[TASK INPUT]

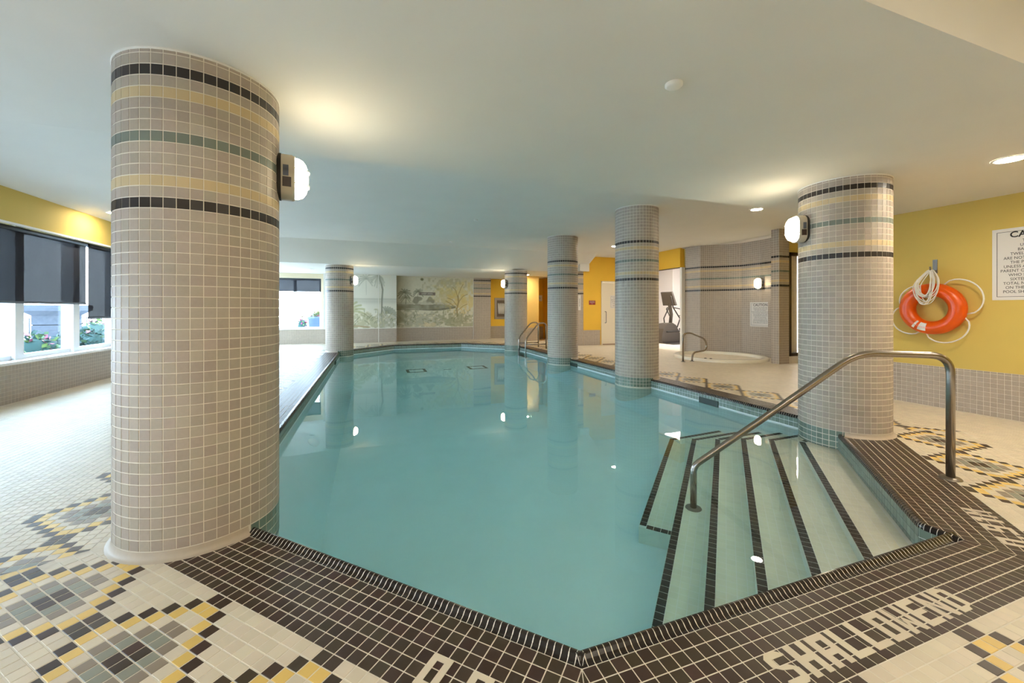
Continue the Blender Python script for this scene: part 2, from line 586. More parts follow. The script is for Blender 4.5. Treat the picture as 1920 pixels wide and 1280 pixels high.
def letters(word, o_, d_, n_, i_start, pitch, wid, top=3.05, bot=5.38, sgn=1, at=None):
    for k, ch in enumerate(word):
        if ch == ' ':
            continue
        if at: k = at[k] / pitch
        b = MB()
        for poly in GLY[ch]:
            pts = []
            for x, y in poly:
                i = i_start + sgn * (k * pitch + x * wid)
                j = bot + (top - bot) * y
                pts.append((o_[0] + T * (d_[0] * i + n_[0] * j), o_[1] + T * (d_[1] * i + n_[1] * j)))
            if area(pts) < 0:
                pts = pts[::-1]
            b.prism(pts, -0.003, 0.0012, M_CREAM)
        b.build('inlaid_letter', floor)
letters('SHALLOWEND', G1, (1, 0), n2, 11.4, 2.0, 1.66)
letters('0.91M', G1, (-S2_, S2_), n1, 9.05, 1.72, 1.5, sgn=-1, at=(0, 1.48, 3.0, 4.9, 6.6))
letters('0.91M', K2, DA, n3, 0.8, 1.72, 1.5, at=(0, 1.48, 2.9, 4.75, 6.55))

# ------------------------------------------------------------------ pool coping
cope_prof = [(0.000, 0.000), (0.010, 0.0015), (0.020, 0.007), (0.030, 0.0165), (0.038, 0.0205), (0.046, 0.0185), (0.053, 0.011), (0.057, 0.000), (0.057, -0.012), (0.053, -0.016)]
def cope_mesh(length, m, ins=0.0011):
    b = MB()
    P = len(cope_prof)
    vs_ = []
    for xx, dz in ((-length / 2, -0.0008), (-length / 2 + ins, 0), (length / 2 - ins, 0), (length / 2, -0.0008)):
        for y, z in cope_prof:
            vs_.append((xx, y, z + dz))
    fs = []
    for k in range(3):
        for j in range(P - 1):
            fs.append((k * P + j, (k + 1) * P + j, (k + 1) * P + j + 1, k * P + j + 1))
    b.add(vs_, fs, m, smooth=False)
    return b
coping = MB()
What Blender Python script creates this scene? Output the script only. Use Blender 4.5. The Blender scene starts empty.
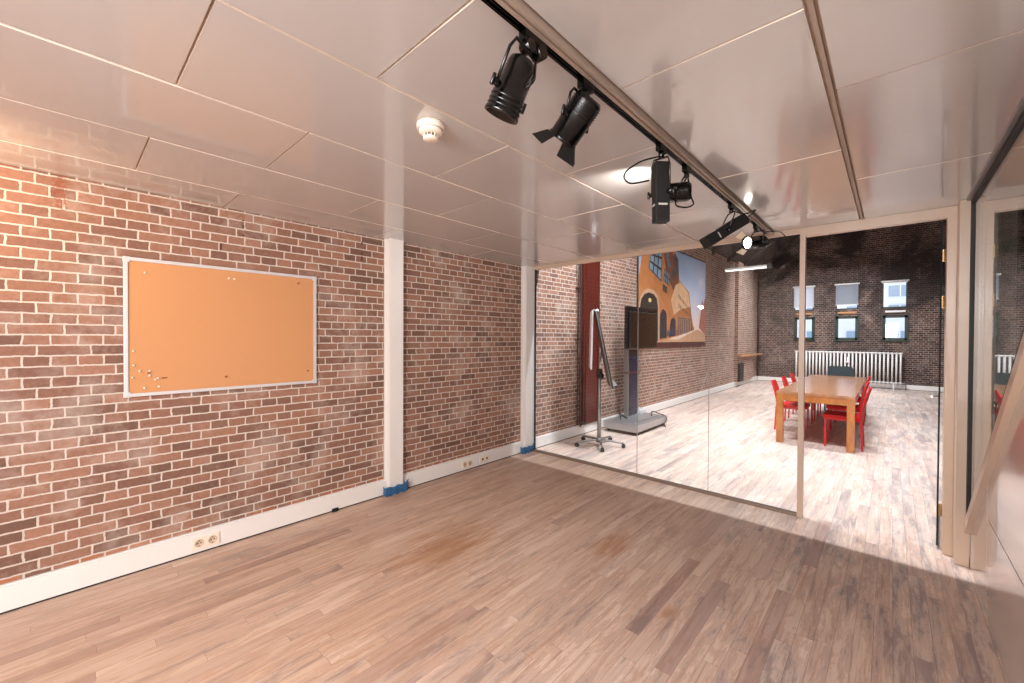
import bpy, bmesh, math, random
from mathutils import Vector, Matrix, noise
random.seed(7)
sc = bpy.context.scene
C = sc.collection
# ------------------------------------------------------------------ camera
F_PX, YAW, PITCH, ROLL = 411.78, math.radians(42.611), math.radians(-0.644), math.radians(0.269)
cy_, sy_, cp_, sp_ = math.cos(YAW), math.sin(YAW), math.cos(PITCH), math.sin(PITCH)
fw = Vector((-sy_*cp_, cy_*cp_, sp_)); rt = Vector((cy_, sy_, 0)); up = rt.cross(fw)
r2 = rt*math.cos(ROLL) + up*math.sin(ROLL); u2 = -rt*math.sin(ROLL) + up*math.cos(ROLL)
cd = bpy.data.cameras.new('camera'); cam = bpy.data.objects.new('camera', cd); C.objects.link(cam)
cd.sensor_width = 36; cd.lens = F_PX/1024*36; cd.clip_start = 0.02
mw = Matrix((( r2.x, u2.x, -fw.x, 0), (r2.y, u2.y, -fw.y, 0), (r2.z, u2.z, -fw.z, 1.55), (0, 0, 0, 1)))
cam.matrix_world = mw
sc.camera = cam
# ------------------------------------------------------------------ view, world
sc.view_settings.view_transform = 'Standard'; sc.view_settings.look = 'None'
sc.view_settings.gamma = 1; sc.view_settings.use_curve_mapping = False
sc.view_settings.exposure = 0.0
W = bpy.data.worlds.new('world'); sc.world = W; W.use_nodes = True
bg = W.node_tree.nodes['Background']; bg.inputs[0].default_value = (0.78, 0.87, 1.0, 1); bg.inputs[1].default_value = 1.7
cyc = sc.cycles
cyc.max_bounces = 8; cyc.transparent_max_bounces = 16; cyc.diffuse_bounces = 4; cyc.glossy_bounces = 4
cyc.sample_clamp_indirect = 4.0
cyc.caustics_reflective = False; cyc.caustics_refractive = False
try: cyc.use_denoising = True
except Exception: pass
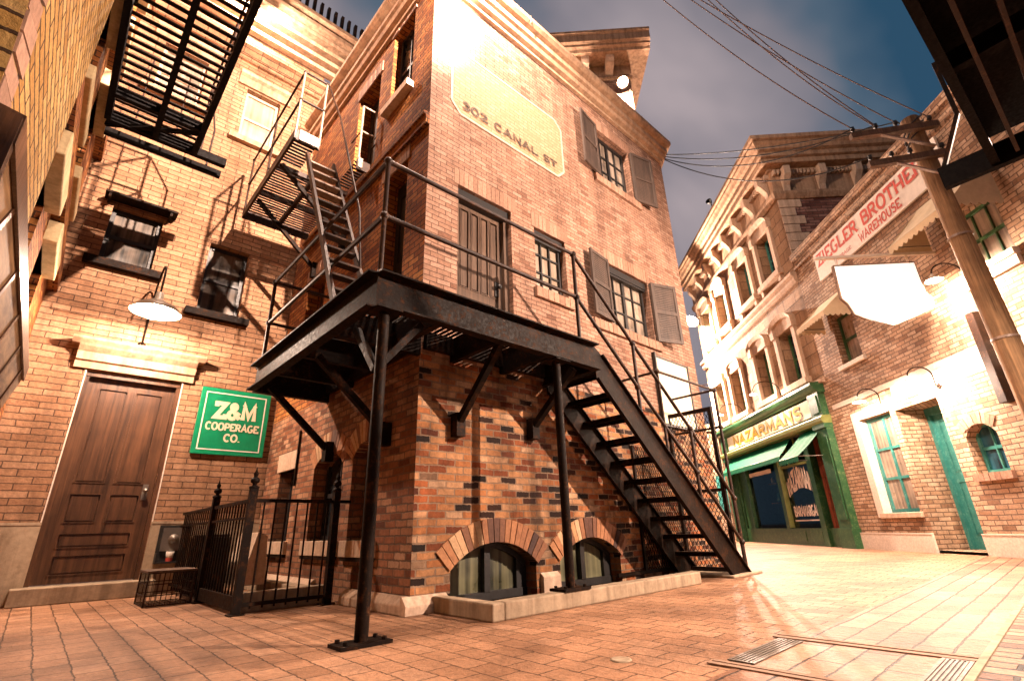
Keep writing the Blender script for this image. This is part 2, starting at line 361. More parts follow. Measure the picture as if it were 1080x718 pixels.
# ---- stroke letters
def arc(cx, cy, rx, ry, a0, a1, n=10):
    return [(cx + rx * cos(radians(a0 + (a1 - a0) * i / n)), cy + ry * sin(radians(a0 + (a1 - a0) * i / n))) for i in range(n + 1)]
G = {
 'A': (1, [[(.06, 0), (.5, 1), (.94, 0)], [(.24, .36), (.76, .36)]], [(.06, 0), (.94, 0)]),
 'B': (.9, [[(.14, 0), (.14, 1)], [(.14, .95)] + arc(.5, .74, .3, .22, 90, -90) + [(.14, .52)], [(.14, .52)] + arc(.52, .28, .34, .24, 90, -90) + [(.14, .04)]], []),
 'C': (.95, [arc(.52, .5, .42, .48, 50, 310, 16)], [(.79, .84)]),
 'D': (.95, [[(.14, 0), (.14, 1)], [(.14, .96)] + arc(.42, .5, .44, .46, 90, -90, 12) + [(.14, .04)]], []),
 'E': (.85, [[(.14, 0), (.14, 1)], [(.14, .95), (.82, .95), (.82, .78)], [(.14, .5), (.62, .5)], [(.14, .05), (.85, .05), (.85, .24)]], []),
 'G': (1, [arc(.52, .5, .43, .48, 50, 330, 16) + [(.88, .42), (.6, .42)]], []),
 'H': (1, [[(.14, 0), (.14, 1)], [(.86, 0), (.86, 1)], [(.14, .5), (.86, .5)]], [(.14, 0), (.14, 1), (.86, 0), (.86, 1)]),
 'I': (.36, [[(.18, 0), (.18, 1)]], [(.18, 0), (.18, 1)]),
 'L': (.85, [[(.14, 0), (.14, 1)], [(.14, .05), (.82, .05), (.82, .26)]], [(.14, 1)]),
 'M': (1.15, [[(.12, 0), (.16, 1), (.575, .2), (.99, 1), (1.03, 0)]], [(.12, 0), (1.03, 0), (.14, 1), (1.01, 1)]),
 'N': (1.02, [[(.14, 0), (.14, 1), (.88, 0), (.88, 1)]], [(.14, 0), (.88, 1)]),
 'O': (1, [arc(.5, .5, .43, .48, 0, 360, 20)], []),
 'P': (.85, [[(.14, 0), (.14, 1)], [(.14, .95)] + arc(.5, .7, .32, .25, 90, -90) + [(.14, .45)]], [(.14, 0)]),
 'R': (.95, [[(.14, 0), (.14, 1)], [(.14, .95)] + arc(.5, .72, .3, .23, 90, -90) + [(.14, .49)], [(.45, .49), (.86, 0)]], [(.14, 0), (.86, 0)]),
 'S': (.85, [arc(.44, .74, .32, .23, 20, 250, 10) + arc(.43, .27, .36, .24, 75, -160, 10)], []),
 'T': (.9, [[(.45, 0), (.45, 1)], [(.06, .76), (.06, .95), (.84, .95), (.84, .76)]], [(.45, 0)]),
 'U': (1, [[(.14, 1), (.14, .36)] + arc(.5, .36, .36, .33, 180, 360, 10) + [(.86, 1)]], [(.14, 1), (.86, 1)]),
 'W': (1.25, [[(.06, 1), (.34, 0), (.625, .8), (.91, 0), (1.19, 1)]], [(.06, 1), (1.19, 1)]),
 'Z': (.9, [[(.1, .74), (.1, .95), (.8, .95), (.1, .05), (.84, .05), (.84, .27)]], []),
 '&': (1.0, [[(.98, .02), (.33, .62)], arc(.45, .79, .18, .17, 0, 360, 16), arc(.38, .26, .29, .24, 60, 318, 14), [(.60, .10), (.90, .46)]], []),
 '.': (.3, [[(.15, 0), (.15, .14)]], []), '0': (.85, [arc(.42, .5, .34, .48, 0, 360, 18)], []),
 '3': (.8, [arc(.38, .74, .3, .22, 150, -80, 9) + arc(.38, .27, .34, .25, 80, -155, 10)], []),
 '2': (.8, [arc(.38, .7, .32, .26, 160, -30, 9) + [(.08, .05), (.74, .05), (.74, .2)]], []), ' ': (.5, [], []),
}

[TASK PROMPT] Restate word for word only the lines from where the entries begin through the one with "coping = MB()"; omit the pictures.

[SOLUTION FOR THIS PROBLEM]
Continue the Blender Python script for this scene: part 2, from line 586. More parts follow. The script is for Blender 4.5. Treat the picture as 1920 pixels wide and 1280 pixels high.
def letters(word, o_, d_, n_, i_start, pitch, wid, top=3.05, bot=5.38, sgn=1, at=None):
    for k, ch in enumerate(word):
        if ch == ' ':
            continue
        if at: k = at[k] / pitch
        b = MB()
        for poly in GLY[ch]:
            pts = []
            for x, y in poly:
                i = i_start + sgn * (k * pitch + x * wid)
                j = bot + (top - bot) * y
                pts.append((o_[0] + T * (d_[0] * i + n_[0] * j), o_[1] + T * (d_[1] * i + n_[1] * j)))
            if area(pts) < 0:
                pts = pts[::-1]
            b.prism(pts, -0.003, 0.0012, M_CREAM)
        b.build('inlaid_letter', floor)
letters('SHALLOWEND', G1, (1, 0), n2, 11.4, 2.0, 1.66)
letters('0.91M', G1, (-S2_, S2_), n1, 9.05, 1.72, 1.5, sgn=-1, at=(0, 1.48, 3.0, 4.9, 6.6))
letters('0.91M', K2, DA, n3, 0.8, 1.72, 1.5, at=(0, 1.48, 2.9, 4.75, 6.55))

# ------------------------------------------------------------------ pool coping
cope_prof = [(0.000, 0.000), (0.010, 0.0015), (0.020, 0.007), (0.030, 0.0165), (0.038, 0.0205), (0.046, 0.0185), (0.053, 0.011), (0.057, 0.000), (0.057, -0.012), (0.053, -0.016)]
def cope_mesh(length, m, ins=0.0011):
    b = MB()
    P = len(cope_prof)
    vs_ = []
    for xx, dz in ((-length / 2, -0.0008), (-length / 2 + ins, 0), (length / 2 - ins, 0), (length / 2, -0.0008)):
        for y, z in cope_prof:
            vs_.append((xx, y, z + dz))
    fs = []
    for k in range(3):
        for j in range(P - 1):
            fs.append((k * P + j, (k + 1) * P + j, (k + 1) * P + j + 1, k * P + j + 1))
    b.add(vs_, fs, m, smooth=False)
    return b
coping = MB()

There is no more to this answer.